Dataset content:
————

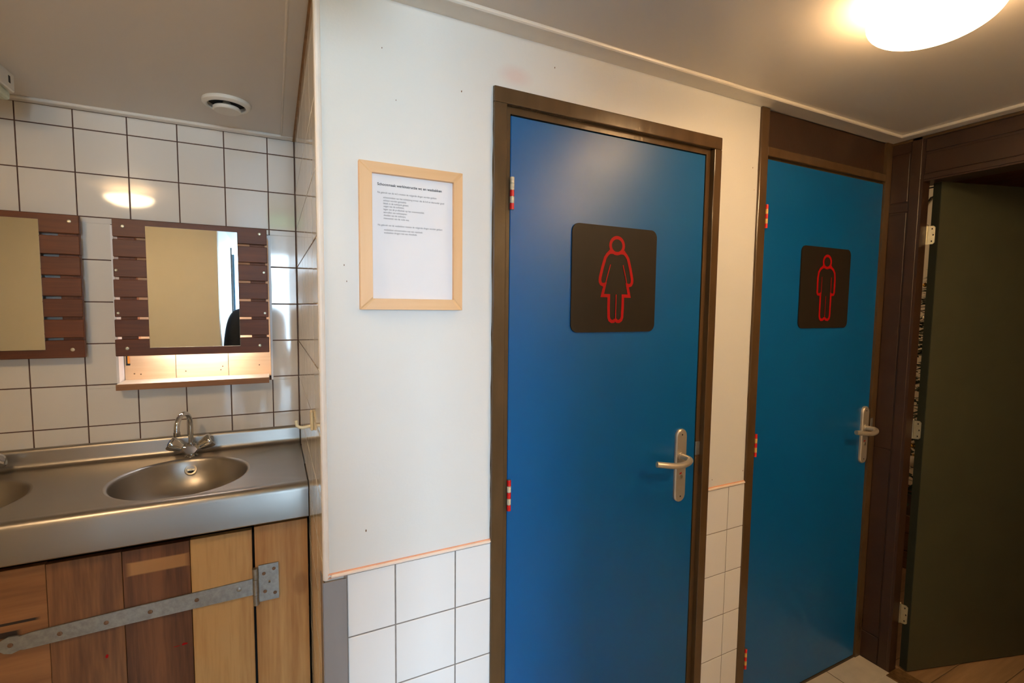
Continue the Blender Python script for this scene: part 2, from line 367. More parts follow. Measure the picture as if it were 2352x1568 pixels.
tiles(w_nb, cols, rows, lambda u, v: (u, DB, v), (0, 0, 0), m_tile, 0.0038, holes=((-0.612, -0.098, 1.171, 1.764), (-2, 1, -1, 0.80)))
ys = [0.012] + [DB-0.1503*k for k in range(7, -1, -1)]
tiles(w_ns, ys, rows, lambda u, v: (-0.001, u+0.0, v), (0, 0, -PI/2), m_tile, 0.003)
for o in w_ns.children:                      # those tiles run along -Y after the turn
    o.location.y += o.data.vertices[1].co.x + 0.0012 if False else max(v.co.x for v in o.data.vertices)
mc = [0.046, 0.1559, 0.3062, 0.404]; mrows = [0.0] + [0.8714-0.1505*k for k in range(5, -1, -1)]
tiles(w_front, mc, mrows, lambda u, v: (u, -0.004, v), (0, 0, 0), m_tilem, 0.0034, wob=0.0006)
mr2 = [0.0] + [0.8798-0.1509*k for k in range(5, -1, -1)]
tiles(w_front, [1.186, 1.289, 1.368], mr2, lambda u, v: (u, -0.004, v), (0, 0, 0), m_tilem, 0.0026, wob=0.0006)
fx = [1.922+0.3*k for k in range(-15, 1)] + [2.15]; fx[0] = XL+0.001
fy = [YR, -1.45, -1.15, -0.85, -0.55, -0.25, 0.0, 0.35, 0.65]
tiles(floor, fx, fy, lambda u, v: (u, v, 0.0), (-PI/2, 0, 0), m_floor, 0.004, wob=0, holes=((0.0, 3, 0.0, 2), (2.12, 3, -3, -0.1195), (XL, 0, 0.57, 2)))
# grout bed of the low tiles on the painted wall
MB().box(0.04, 0.404, -0.0025, 0.001, 0.0, 0.8714).box(1.186, 1.368, -0.0025, 0.001, 0.0, 0.8798).build('grout_bed', m_groutg, w_front)
# specks and stains on the wall paint (wear)
def blot(cx, cz, rx, rz, seed):
    rnd = random.Random(seed)
    return [(cx+rx*(0.75+0.4*rnd.random())*math.cos(2*PI*k/10), cz+rz*(0.75+0.4*rnd.random())*math.sin(2*PI*k/10)) for k in range(10)]
specks = MB()
for (x, z) in ((0.135, 2.045), (0.165, 1.94), (0.32, 1.99), (0.575, 2.10), (0.05, 1.57), (0.055, 1.535), (1.34, 1.95), (1.352, 1.88), (1.21, 0.915), (1.36, 0.925), (0.09, 0.965)):
    r = random.uniform(0.0008, 0.0016)
    specks.prism(blot(x, z, r, r*2, x), lambda p: (p[0], -0.0004, p[1]), lambda p: (p[0], 0.0004, p[1]))
specks.build('paint_speck', m_rust, w_front, kind='stuff')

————

The problem: Transcribe the whole listing, character for character, but not its images.

Final result:
Continue the Blender Python script for this scene: part 2, from line 367. More parts follow. Measure the picture as if it were 2352x1568 pixels.
tiles(w_nb, cols, rows, lambda u, v: (u, DB, v), (0, 0, 0), m_tile, 0.0038, holes=((-0.612, -0.098, 1.171, 1.764), (-2, 1, -1, 0.80)))
ys = [0.012] + [DB-0.1503*k for k in range(7, -1, -1)]
tiles(w_ns, ys, rows, lambda u, v: (-0.001, u+0.0, v), (0, 0, -PI/2), m_tile, 0.003)
for o in w_ns.children:                      # those tiles run along -Y after the turn
    o.location.y += o.data.vertices[1].co.x + 0.0012 if False else max(v.co.x for v in o.data.vertices)
mc = [0.046, 0.1559, 0.3062, 0.404]; mrows = [0.0] + [0.8714-0.1505*k for k in range(5, -1, -1)]
tiles(w_front, mc, mrows, lambda u, v: (u, -0.004, v), (0, 0, 0), m_tilem, 0.0034, wob=0.0006)
mr2 = [0.0] + [0.8798-0.1509*k for k in range(5, -1, -1)]
tiles(w_front, [1.186, 1.289, 1.368], mr2, lambda u, v: (u, -0.004, v), (0, 0, 0), m_tilem, 0.0026, wob=0.0006)
fx = [1.922+0.3*k for k in range(-15, 1)] + [2.15]; fx[0] = XL+0.001
fy = [YR, -1.45, -1.15, -0.85, -0.55, -0.25, 0.0, 0.35, 0.65]
tiles(floor, fx, fy, lambda u, v: (u, v, 0.0), (-PI/2, 0, 0), m_floor, 0.004, wob=0, holes=((0.0, 3, 0.0, 2), (2.12, 3, -3, -0.1195), (XL, 0, 0.57, 2)))
# grout bed of the low tiles on the painted wall
MB().box(0.04, 0.404, -0.0025, 0.001, 0.0, 0.8714).box(1.186, 1.368, -0.0025, 0.001, 0.0, 0.8798).build('grout_bed', m_groutg, w_front)
# specks and stains on the wall paint (wear)
def blot(cx, cz, rx, rz, seed):
    rnd = random.Random(seed)
    return [(cx+rx*(0.75+0.4*rnd.random())*math.cos(2*PI*k/10), cz+rz*(0.75+0.4*rnd.random())*math.sin(2*PI*k/10)) for k in range(10)]
specks = MB()
for (x, z) in ((0.135, 2.045), (0.165, 1.94), (0.32, 1.99), (0.575, 2.10), (0.05, 1.57), (0.055, 1.535), (1.34, 1.95), (1.352, 1.88), (1.21, 0.915), (1.36, 0.925), (0.09, 0.965)):
    r = random.uniform(0.0008, 0.0016)
    specks.prism(blot(x, z, r, r*2, x), lambda p: (p[0], -0.0004, p[1]), lambda p: (p[0], 0.0004, p[1]))
specks.build('paint_speck', m_rust, w_front, kind='stuff')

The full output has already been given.